Pour M. Harvey d' ODI, si les projets de transfert d'argent mis en place par les agences humanitaires internationales ont jusqu'à présent été
développés à petite échelle, ce n'est pas le cas des aides gouvernementales. Ainsi, en réponse au tremblement de terre qui a eu lieu en 2005
au Pakistan, le montant total des subventions allouées par le gouvernement pakistanais était supérieur à 747 millions de dollars américains en juillet 2006.

« Le rôle crucial joué par les autorités nationales dans la contribution financière au Pakistan, et après le tsunami de l'océan Indien, montre que lorsque les gouvernements ont les moyens, ils sont mieux placés pour fournir une aide aux populations vulnérables, ce qui, dans certains contextes, implique une réduction du rôle des agences humanitaires internationales ».

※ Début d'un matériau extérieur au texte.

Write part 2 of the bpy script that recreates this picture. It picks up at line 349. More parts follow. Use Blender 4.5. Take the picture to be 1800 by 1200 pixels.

Beaucoup de pays d'Afrique australe ont les moyens et les infrastructures pour fournir une aide d'urgence et bon nombre de donateurs leur font confiance lorsqu'il s'agit de leur octroyer des aides au développement; mais « ironiquement, ils ne leur font pas confiance pour assurer la distribution de l'aide d'urgence », a poursuivi M. Harvey.

« Nous savons que l'aide alimentaire dans son ensemble est encore conditionnée et qu'elle est bien plus chère à distribuer que les vivres achetés au niveau local ou régional », a souligné M. Harvey. « Tant qu'il n'y aura une nouvelle réforme du système de l'aide alimentaire internationale... [les agences humanitaires] ne pourront pas faire des choix judicieux sur les ressources adaptées à chaque contexte, ou mettre en place les structures nécessaires pour distribuer de l'argent ou de la nourriture, parce que leurs moyens sont limités ».